Additional Contributors: Ratna Gill, Hafizah Omar, Nadia Owusu, Lethy Liriano, JaNay Queen
There will be a few empty desks at Living Cities tomorrow, as we and some of our colleagues participate in the #DayWithoutAWoman. Organizers around the globe have called on women to abstain from work, refrain from making any purchases and wear red to call attention to economic injustice through the lens of gender and race equity. As we talked through whether to participate, we worked through a range of considerations and factors that generally boiled down to three questions:
Why this? Why us? Why now?
Why this
35 percent. In the United States, that number represents the greater likelihood that a woman will experience poverty as opposed to a man. Of the 17 million women across the country living in poverty last year, rates were highest among women of color.

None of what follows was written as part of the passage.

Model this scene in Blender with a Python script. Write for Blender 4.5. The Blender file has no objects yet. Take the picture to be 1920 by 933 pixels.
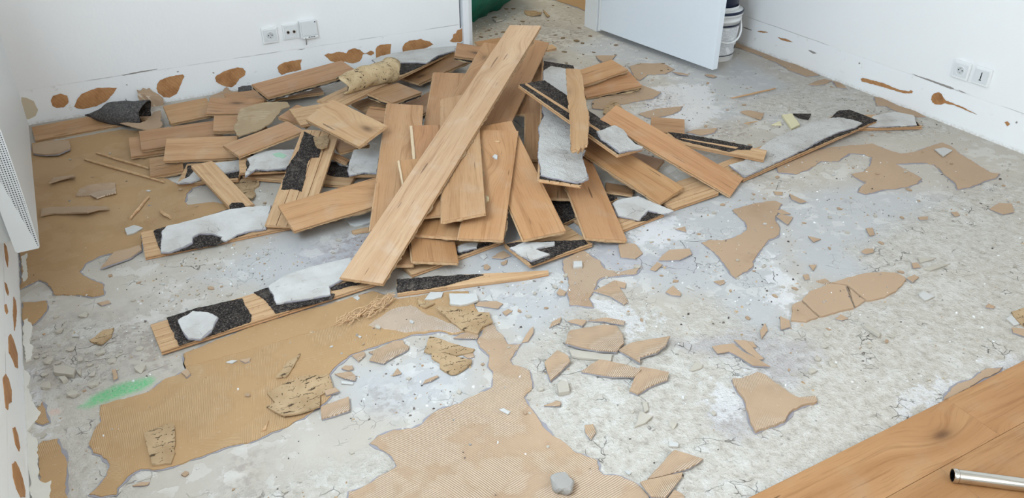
import bpy, bmesh, math, random
import numpy as np
from mathutils import Vector, Matrix, noise

# ------------------------------------------------------------------ camera, light, exposure
CAM_F = 28.32113
CAM_H = 1.52711
CAM_R = [[0.8772, -0.4802, 0.0016], [-0.2503, -0.46, -0.8519], [0.4098, 0.7469, -0.5237]]
SC = bpy.context.scene
COL = SC.collection
cam = bpy.data.cameras.new('camera'); cam_ob = bpy.data.objects.new('camera', cam); COL.objects.link(cam_ob)
cam.sensor_width = 36.0; cam.lens = CAM_F; cam.clip_start = .02
_r, _d, _f = [Vector(v) for v in CAM_R]
cam_ob.matrix_world = Matrix(((_r.x, -_d.x, -_f.x, 0), (_r.y, -_d.y, -_f.y, 0), (_r.z, -_d.z, -_f.z, CAM_H), (0, 0, 0, 1)))
SC.camera = cam_ob

world = bpy.data.worlds.new('daylight'); SC.world = world; world.use_nodes = True
world.node_tree.nodes['Background'].inputs[0].default_value = (.62, .78, 1, 1)
world.node_tree.nodes['Background'].inputs[1].default_value = .25

def area(name, loc, aim, sx, sy, power, col):
    l = bpy.data.lights.new(name, 'AREA'); l.shape = 'RECTANGLE'; l.size = sx; l.size_y = sy; l.energy = power; l.color = col
    o = bpy.data.objects.new(name, l); COL.objects.link(o); o.location = loc
    o.rotation_euler = (Vector(aim) - Vector(loc)).to_track_quat('-Z', 'Y').to_euler()
    return o
area('window_daylight', (-.50, 1.05, 1.84), (3.6, 2.0, 1.5), 1.1, 2.3, 160, (.73, .87, 1))      # daylight through the left wall's window
area('rear_fill', (1.5, -1.52, 1.75), (1.6, 4.2, 1.5), 2.2, 1.6, 34, (1, .955, .88))  # unseen fill light added behind the camera, not a known window
area('hall_fill', (2.7, 5.4, 2.35), (2.7, 5.2, 0), .7, .7, 17, (1, .92, .74))  # unseen light added to brighten the hall floor, no lamp known there
SC.view_settings.view_transform = 'Standard'; SC.view_settings.look = 'None'
SC.view_settings.exposure = 0.18; SC.view_settings.gamma = 1.0; SC.view_settings.use_curve_mapping = False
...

When we talk about improving outcomes for low-income people in cities, we cannot fail to acknowledge, interrogate and actively address ways in which the systemic scourges of poverty, economic insecurity, workforce discrimination, income inequality, and violence, among others—those issues that we at Living Cities are dedicated to solving—disproportionately impact people along lines of race and gender.
To us, this felt like an important way to stand in solidarity with women around the world in a mass demonstration of the vital role women play in the workforce and in society. Additionally, it is our firm belief that any work aimed at tearing down systems of oppression must be intersectional in its approach. And although not everyone considers their womanhood the most important component of their identity, it is a unifying lens that that allows us to explore the complexities of privilege and oppression across race, class, and sexual orientation.
We continue to ask ourselves how our participation in this action could or should inform how we continue to engage in individual activism. At Living Cities, where we focus on changing institutions and systems, some of us struggle to make sense of what we as individual actors can accomplish through mass demonstration. To some extent, that’s the point. These kinds of actions push us to grapple with complex issues, argue about them, dig into them, and think about our individual role in changing ourselves and the world around us for the better. At a minimum, we hope this is the start of a conversation about the relationship between grassroots movement building and our work at Living Cities.
Why us
We work in the social sector and spend our days seeking dramatically better results for low-income people, particularly people of color, faster. When we heard about the strike, many of us initially thought, “the best thing we can do for the movement is to be at our desks doing our jobs!” But many of us concluded that one of the first problems with that thinking is the implicit assumption that philanthropy and the social sector are somehow exempt from being impacted by and/or perpetuating the systems of power and inequity we seek to tear down in the world beyond our walls.
Additionally, we realized that if we—people who work for supportive, progressive institutions—weren’t going to take a stand, then women with the least privilege and the most at risk would be left holding the bag. Ultimately we determined that, in fact, our privilege and positions in the social sector meant a greater responsibility to put our personal political capital on the line and lift our voices for others who cannot.
We take seriously the call, issued by Angela Glover Blackwell at our recent 25th Anniversary event, not to sleep through our moment in history. While we are proud to work for an organization committed to justice and equity, we also recognize that we have a responsibility to push ourselves to explore the ways our policies, processes and work might unintentionally reinforce inequity, internally and externally. We also hope to deepen the urgency around our ongoing work to audit ourselves as an institution through the lens of gender, racial, and economic empowerment. It requires vulnerability and the willingness to look at ourselves and ask what more we can do to support those who have been historically left out and left behind—and bring about lasting transformation to systems that perpetuate these dynamics.
Why now
Today, there’s unprecedented momentum for change from all corners of the country. And while there’s an array of issues driving individual people to add their voices, there’s also an increasing recognition that many of these distinct causes have shared roots in obsolete systems. It’s the kind of unity we saw in full force at the Women’s March back in January.
Likewise, “A Day Without a Woman,” in solidarity with the Women’s Strike, is organized by and for those who have historically been marginalized in the conversation, including working women, women of color, Native women, disabled women, immigrant women, Muslim women, lesbian, queer and trans women. It’s another step toward a truly inclusive movement–one that engages everyone in the conversation, and offers opportunities for all of us to put some personal capital on the line and advocate for a more equitable world.
We are also excited about the actionable steps offered by organizers’ of the strikes for those interested in engaging as an ally.
We hope that the conversations sparked tomorrow in response to this collective action will be the opening strains of an ongoing national dialogue.